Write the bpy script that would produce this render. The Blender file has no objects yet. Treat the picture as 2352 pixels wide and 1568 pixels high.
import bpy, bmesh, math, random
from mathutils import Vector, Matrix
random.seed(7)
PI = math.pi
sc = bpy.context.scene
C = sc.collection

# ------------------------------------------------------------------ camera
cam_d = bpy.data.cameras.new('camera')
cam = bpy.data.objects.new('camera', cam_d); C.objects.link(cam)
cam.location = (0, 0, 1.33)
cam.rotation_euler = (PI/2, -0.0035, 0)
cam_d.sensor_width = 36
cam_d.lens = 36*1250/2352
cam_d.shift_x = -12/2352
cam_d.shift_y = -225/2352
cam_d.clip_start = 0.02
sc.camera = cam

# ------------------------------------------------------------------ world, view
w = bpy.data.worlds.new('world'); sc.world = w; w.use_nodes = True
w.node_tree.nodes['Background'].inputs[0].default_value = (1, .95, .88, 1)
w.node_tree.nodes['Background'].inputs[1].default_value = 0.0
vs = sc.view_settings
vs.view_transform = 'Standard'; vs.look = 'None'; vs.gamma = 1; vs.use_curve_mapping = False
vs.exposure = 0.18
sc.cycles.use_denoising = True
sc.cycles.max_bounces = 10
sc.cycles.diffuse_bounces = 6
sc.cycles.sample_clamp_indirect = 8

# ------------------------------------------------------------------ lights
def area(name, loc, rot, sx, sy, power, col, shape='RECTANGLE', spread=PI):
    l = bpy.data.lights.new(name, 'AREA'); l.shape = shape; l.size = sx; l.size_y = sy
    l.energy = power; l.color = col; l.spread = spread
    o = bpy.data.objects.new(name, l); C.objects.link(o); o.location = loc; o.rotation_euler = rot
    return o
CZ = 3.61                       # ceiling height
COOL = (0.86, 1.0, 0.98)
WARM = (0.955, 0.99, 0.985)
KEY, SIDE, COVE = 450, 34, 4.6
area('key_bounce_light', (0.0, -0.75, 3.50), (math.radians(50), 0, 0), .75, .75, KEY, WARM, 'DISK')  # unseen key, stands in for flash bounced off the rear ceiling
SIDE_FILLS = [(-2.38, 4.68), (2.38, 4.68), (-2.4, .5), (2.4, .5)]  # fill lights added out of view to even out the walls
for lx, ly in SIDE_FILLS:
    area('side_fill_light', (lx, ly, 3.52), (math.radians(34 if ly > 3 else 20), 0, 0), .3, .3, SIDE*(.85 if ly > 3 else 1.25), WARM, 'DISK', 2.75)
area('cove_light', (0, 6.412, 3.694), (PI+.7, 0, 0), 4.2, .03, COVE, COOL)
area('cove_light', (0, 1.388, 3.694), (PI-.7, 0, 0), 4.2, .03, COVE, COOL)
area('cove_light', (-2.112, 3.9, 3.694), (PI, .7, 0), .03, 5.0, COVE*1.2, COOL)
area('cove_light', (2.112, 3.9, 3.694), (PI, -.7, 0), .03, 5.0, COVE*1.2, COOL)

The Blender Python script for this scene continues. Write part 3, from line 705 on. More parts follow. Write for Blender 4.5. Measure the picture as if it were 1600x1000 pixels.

— Requirement —
Search the data above for the string "objects" and return every line that has it.

— Answer for this exercise —
Write the bpy script that would produce this render. The Blender file has no objects yet. Treat the picture as 2352 pixels wide and 1568 pixels high.
cam = bpy.data.objects.new('camera', cam_d); C.objects.link(cam)
    o = bpy.data.objects.new(name, l); C.objects.link(o); o.location = loc; o.rotation_euler = rot